If you don’t have time to take a full-fledged walk and have to stay at your desk, don’t dive right back into selling. Take two or three minutes to focus on a task completely unrelated to your job -- watch a funny YouTube video, check social media, etc. The important thing is to focus on something other than sales, so you aren’t carrying any lingering emotions from your bad call into your next one.

Of course, there’s a caveat: confine your non-work activity to only a few minutes. Procrastinating is not the same thing as a short break.

3) Focus on the next call.

Professional athletes often say that to bounce back from a bad game, they keep their focus on the next one. Of course, there are lessons to be learned from performance errors (see below), but carrying baggage from past mistakes is a surefire way to set yourself up for failure.

A new call means a new prospect and a new opportunity. Remember that there’s nothing about your previous call that will affect the outcome of your next one, and start fresh.

4) Reflect on what went wrong.

We’ve all done something we wished we could take back, then spent hours or days obsessing over what went wrong.
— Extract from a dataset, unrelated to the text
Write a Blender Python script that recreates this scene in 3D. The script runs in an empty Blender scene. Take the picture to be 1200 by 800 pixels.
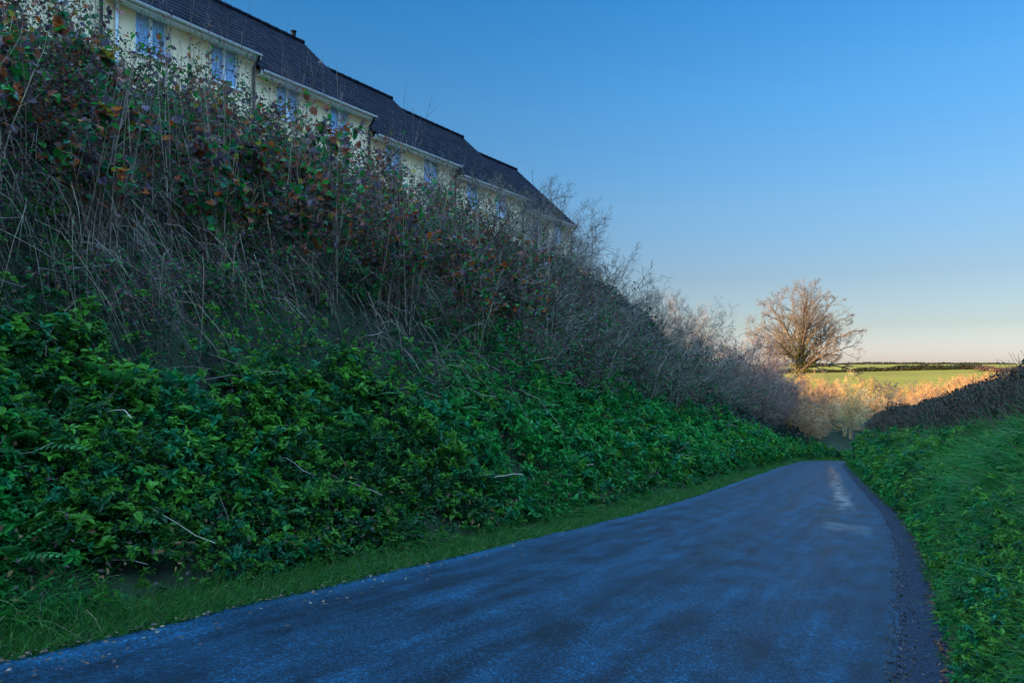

It’s only human.

It’s also not helpful. What’s done is done, and you can’t change it. The only productive thing you can do is try and learn something from the situation.

But not this instant.

Jot down some notes on what went wrong or set aside time to listen to a recording of your call if that option is available. Then, the next time you speak with your mentor or manager, seek constructive feedback. Avoid doing it too soon lest you end up venting your frustration at yourself or your prospect the entire time, but don't wait too long -- you might forget relevant details.

Resilience and grit are important traits for salespeople to possess. Everyone’s bound to make some mistakes on the job. What matters is how you recover. By turning a bad situation into a learning opportunity you prevent it from affecting future performance.